Rui Hachimura bluntly describes Wizards' defensive struggles this season

The Wizards didn't just drop their third straight to fall to 2-7 Wednesday night in Boston, but they again gave up an obscene amount of points. 

Washington fell 140-133, marking the fifth time in the first nine games in which they've given up more than 120 points. They've held an opposing offense under 100 twice. 

After the loss, Scott Brooks said the team's defensive issues started with the scouting report. Players weren't familiar enough with the Celtics' tendencies so when Washington needed a stop, they couldn't get one. 

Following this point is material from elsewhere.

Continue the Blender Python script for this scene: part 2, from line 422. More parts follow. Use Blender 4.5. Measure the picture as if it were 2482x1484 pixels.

Rookie forward Rui Hachimura put it a bit more bluntly. 

“From the beginning of the season, our defense has been no good," he said. 

With Hachimura, Bradley Beal and Isaiah Thomas, the Wizards shouldn't have any issue scoring this season. They have the sixth-ranked offense in the NBA, but the fact that they still have a -4.4 net rating is telling to how bad they've been on the other end.

The Wizards are in the midst of a rebuilding year. The goals for teams like these are to acquire young talent and hope they develop into foundational pieces. As important as obtaining talent is, building good habits can make or break a young player's development, especially in the age of the one-and-done.

They'll have to commit more to the defensive end if they have any hopes of putting multiple wins together. The question is whether they have the personnel to do it.